FAQ : 3e édition du forum des indicateurs de la transition écologique et solidaire à l’ENTPE
Quel est l’objectif du forum des indicateurs de la transition écologique et solidaire ?
Ce forum permet aux élèves ingénieurs de confronter leurs idées autour d’indicateurs concrets de transition. Ils apprennent à les analyser, les comparer et à en comprendre les enjeux environnementaux, économiques et sociaux pour mieux les intégrer dans leurs futurs projets.
Pourquoi des étudiants de l’ENTPE se rendent-ils en marge de la COP30 ?
Trois étudiants ont été sélectionnés pour représenter la voix du monde académique français à São Paulo.
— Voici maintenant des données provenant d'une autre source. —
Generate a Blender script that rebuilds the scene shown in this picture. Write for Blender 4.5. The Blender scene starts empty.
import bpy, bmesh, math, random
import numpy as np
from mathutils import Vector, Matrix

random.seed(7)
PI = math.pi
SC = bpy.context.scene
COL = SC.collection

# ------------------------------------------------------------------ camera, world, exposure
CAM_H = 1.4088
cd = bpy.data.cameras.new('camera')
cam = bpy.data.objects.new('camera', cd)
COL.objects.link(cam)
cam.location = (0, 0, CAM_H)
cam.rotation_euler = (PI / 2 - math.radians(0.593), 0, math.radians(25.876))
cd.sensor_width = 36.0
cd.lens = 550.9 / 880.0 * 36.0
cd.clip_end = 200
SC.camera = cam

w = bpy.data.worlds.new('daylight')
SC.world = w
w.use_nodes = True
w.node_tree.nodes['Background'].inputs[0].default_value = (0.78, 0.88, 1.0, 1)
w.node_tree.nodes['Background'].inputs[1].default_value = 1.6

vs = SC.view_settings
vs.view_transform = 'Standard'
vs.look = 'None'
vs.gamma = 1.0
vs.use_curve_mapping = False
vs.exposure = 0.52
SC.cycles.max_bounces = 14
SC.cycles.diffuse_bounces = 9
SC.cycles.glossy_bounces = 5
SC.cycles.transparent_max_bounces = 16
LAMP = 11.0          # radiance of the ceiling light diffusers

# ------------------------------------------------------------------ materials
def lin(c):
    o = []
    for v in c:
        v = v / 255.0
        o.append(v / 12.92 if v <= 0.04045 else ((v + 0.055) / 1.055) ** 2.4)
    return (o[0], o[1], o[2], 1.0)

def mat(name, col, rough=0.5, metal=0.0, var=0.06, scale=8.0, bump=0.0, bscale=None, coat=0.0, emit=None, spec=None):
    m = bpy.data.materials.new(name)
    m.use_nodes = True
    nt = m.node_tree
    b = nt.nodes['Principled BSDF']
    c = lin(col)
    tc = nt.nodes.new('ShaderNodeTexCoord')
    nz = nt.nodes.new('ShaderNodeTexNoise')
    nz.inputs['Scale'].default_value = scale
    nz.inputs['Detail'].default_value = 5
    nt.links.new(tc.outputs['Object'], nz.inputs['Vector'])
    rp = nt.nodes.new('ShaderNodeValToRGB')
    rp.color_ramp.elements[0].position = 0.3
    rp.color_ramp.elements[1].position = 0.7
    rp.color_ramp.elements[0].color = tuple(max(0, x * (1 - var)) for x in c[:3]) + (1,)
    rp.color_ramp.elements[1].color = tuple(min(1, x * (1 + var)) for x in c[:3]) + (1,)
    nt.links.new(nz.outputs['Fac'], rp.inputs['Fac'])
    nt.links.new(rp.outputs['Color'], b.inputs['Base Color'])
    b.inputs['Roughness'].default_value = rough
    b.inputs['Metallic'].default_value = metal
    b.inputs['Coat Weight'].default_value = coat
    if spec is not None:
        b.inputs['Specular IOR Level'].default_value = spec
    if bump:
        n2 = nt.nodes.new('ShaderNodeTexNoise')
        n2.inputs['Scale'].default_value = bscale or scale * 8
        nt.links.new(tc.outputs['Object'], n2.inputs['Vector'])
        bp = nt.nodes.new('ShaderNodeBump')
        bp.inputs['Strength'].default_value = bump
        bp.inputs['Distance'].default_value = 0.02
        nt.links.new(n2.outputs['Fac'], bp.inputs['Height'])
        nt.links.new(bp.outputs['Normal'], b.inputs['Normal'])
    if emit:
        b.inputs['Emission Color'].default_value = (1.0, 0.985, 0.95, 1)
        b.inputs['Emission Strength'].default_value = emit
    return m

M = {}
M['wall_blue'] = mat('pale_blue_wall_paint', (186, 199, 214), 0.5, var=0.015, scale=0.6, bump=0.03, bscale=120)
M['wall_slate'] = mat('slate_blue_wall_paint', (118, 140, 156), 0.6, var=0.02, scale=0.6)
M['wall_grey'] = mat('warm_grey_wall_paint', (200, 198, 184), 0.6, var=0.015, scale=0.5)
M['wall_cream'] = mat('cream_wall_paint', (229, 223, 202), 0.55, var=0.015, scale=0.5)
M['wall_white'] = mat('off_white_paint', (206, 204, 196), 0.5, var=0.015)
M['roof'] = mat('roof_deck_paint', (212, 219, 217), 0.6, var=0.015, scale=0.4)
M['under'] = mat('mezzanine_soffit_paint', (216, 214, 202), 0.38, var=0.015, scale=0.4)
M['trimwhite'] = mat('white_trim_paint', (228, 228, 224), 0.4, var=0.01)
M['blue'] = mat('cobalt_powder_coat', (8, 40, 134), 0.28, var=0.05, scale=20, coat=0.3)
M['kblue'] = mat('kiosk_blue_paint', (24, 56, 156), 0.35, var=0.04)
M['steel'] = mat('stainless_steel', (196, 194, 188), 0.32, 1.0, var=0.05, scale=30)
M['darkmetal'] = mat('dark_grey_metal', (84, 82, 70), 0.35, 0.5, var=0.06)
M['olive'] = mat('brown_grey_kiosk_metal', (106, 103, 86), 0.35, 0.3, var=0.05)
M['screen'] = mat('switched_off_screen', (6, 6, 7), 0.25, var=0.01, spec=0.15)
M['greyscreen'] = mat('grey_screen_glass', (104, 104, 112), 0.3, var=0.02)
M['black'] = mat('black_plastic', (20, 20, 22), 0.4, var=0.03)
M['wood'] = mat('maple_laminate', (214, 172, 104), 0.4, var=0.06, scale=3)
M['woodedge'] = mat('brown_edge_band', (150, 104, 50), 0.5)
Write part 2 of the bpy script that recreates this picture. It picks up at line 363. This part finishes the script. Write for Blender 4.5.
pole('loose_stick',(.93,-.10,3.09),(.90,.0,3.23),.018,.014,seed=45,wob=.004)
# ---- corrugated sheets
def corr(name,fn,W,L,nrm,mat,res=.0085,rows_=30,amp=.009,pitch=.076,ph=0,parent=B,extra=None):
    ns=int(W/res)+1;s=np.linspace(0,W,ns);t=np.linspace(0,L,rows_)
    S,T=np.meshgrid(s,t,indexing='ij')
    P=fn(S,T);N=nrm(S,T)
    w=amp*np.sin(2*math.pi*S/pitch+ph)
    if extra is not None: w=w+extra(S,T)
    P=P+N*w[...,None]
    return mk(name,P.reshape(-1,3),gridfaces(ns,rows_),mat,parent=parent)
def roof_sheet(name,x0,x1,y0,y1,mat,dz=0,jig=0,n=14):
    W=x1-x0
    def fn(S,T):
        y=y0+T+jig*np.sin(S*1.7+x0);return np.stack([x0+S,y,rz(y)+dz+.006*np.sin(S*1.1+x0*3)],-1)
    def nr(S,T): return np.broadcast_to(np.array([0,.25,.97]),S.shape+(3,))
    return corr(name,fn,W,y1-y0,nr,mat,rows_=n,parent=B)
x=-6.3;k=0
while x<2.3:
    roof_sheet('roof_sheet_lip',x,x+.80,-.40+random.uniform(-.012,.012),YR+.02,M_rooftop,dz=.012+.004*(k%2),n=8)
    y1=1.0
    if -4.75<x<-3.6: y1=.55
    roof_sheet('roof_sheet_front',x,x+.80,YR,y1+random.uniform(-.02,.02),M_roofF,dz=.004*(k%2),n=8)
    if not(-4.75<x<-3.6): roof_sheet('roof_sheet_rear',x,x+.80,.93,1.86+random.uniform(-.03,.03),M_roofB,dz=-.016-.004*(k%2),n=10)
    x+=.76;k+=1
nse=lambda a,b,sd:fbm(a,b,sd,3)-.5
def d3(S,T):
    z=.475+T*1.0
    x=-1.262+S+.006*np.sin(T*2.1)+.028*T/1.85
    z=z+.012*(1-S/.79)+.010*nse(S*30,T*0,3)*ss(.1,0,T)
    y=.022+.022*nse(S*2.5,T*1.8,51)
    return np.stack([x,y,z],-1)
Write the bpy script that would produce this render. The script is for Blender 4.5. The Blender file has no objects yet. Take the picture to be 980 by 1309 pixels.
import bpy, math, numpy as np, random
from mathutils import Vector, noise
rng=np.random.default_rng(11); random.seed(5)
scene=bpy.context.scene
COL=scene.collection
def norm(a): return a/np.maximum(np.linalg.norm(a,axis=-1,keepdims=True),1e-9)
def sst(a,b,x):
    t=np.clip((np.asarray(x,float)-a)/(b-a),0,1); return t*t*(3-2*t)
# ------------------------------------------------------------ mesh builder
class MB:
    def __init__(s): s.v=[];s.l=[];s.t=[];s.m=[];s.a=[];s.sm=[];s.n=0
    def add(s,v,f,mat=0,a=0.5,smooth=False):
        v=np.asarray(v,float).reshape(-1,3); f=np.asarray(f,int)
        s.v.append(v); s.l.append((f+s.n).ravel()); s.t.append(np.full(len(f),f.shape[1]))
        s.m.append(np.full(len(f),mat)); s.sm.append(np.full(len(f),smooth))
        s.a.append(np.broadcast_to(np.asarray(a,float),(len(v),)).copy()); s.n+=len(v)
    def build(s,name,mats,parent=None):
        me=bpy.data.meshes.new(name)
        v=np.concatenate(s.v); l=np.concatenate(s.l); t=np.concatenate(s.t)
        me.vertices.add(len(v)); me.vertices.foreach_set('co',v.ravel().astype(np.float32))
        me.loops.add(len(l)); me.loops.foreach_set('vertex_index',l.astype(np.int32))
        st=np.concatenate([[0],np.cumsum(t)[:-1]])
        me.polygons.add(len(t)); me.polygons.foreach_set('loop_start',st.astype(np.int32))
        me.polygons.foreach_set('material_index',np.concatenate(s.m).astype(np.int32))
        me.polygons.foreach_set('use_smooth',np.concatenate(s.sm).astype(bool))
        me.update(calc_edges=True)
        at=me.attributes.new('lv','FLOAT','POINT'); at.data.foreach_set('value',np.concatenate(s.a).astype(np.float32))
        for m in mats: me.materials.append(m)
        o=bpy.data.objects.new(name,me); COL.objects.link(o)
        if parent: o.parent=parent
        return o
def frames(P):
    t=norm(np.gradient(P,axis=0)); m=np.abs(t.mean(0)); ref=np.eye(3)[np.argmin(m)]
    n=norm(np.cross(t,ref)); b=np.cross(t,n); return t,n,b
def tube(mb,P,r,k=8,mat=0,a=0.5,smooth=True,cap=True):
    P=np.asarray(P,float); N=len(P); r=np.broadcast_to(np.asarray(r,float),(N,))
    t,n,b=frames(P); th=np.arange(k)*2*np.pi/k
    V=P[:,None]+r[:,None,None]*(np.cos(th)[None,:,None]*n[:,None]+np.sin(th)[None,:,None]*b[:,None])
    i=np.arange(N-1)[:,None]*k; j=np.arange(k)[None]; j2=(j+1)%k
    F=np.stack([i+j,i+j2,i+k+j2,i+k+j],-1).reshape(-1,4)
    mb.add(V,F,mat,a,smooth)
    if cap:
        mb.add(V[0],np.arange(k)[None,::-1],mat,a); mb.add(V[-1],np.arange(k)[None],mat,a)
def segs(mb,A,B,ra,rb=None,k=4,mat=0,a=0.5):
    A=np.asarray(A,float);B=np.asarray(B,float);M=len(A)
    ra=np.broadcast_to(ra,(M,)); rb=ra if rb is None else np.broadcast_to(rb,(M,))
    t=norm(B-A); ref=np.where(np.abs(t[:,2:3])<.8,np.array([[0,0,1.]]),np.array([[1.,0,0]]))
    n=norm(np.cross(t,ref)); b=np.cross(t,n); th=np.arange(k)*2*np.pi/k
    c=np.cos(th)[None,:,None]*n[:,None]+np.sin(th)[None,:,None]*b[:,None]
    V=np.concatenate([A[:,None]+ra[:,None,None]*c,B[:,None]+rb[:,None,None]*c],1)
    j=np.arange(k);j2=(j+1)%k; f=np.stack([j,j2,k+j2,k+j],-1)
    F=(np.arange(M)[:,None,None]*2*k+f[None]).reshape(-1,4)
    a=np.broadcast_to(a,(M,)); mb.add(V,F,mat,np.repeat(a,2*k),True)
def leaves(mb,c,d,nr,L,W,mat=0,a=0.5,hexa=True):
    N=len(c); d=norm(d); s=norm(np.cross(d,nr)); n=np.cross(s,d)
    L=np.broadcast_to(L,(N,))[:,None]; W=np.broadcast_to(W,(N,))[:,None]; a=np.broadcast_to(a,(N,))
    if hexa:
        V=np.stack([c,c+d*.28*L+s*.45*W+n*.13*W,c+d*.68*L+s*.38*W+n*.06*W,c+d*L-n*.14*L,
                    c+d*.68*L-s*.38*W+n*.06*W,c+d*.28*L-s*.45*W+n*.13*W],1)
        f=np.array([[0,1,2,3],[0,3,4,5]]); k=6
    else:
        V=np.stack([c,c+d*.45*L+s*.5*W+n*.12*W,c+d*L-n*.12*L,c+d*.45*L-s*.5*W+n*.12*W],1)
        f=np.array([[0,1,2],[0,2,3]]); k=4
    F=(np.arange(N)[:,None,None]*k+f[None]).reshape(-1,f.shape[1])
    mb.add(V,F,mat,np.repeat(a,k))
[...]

Leur mission : échanger avec d’autres acteurs internationaux, valoriser leurs travaux sur les indicateurs et témoigner de l’engagement des jeunes ingénieurs dans la transition écologique.
Comment les étudiants préparent-ils leur voyage ?
Depuis plusieurs mois, ils collaborent avec des étudiants brésiliens issus d’autres disciplines pour croiser leurs approches. Ensemble, ils préparent des rencontres avec des entreprises et des institutions locales afin de lier théorie et pratique autour des enjeux climatiques.
Pourquoi créer un compte Instagram pour suivre leur projet ?
Le compte Instagram vise à rendre la COP plus accessible et transparente pour le grand public. Les étudiants y partagent leurs découvertes, leurs échanges et les initiatives positives, afin de montrer une vision concrète et motivante de la transition écologique.
Quel est l’enjeu pédagogique de cette expérience pour les élèves ingénieurs ?
Au-delà du voyage, cette participation s’inscrit dans une démarche de formation à la transition. Les étudiants développent leur esprit critique, leur capacité à débattre et leur compréhension des politiques environnementales à l’échelle mondiale.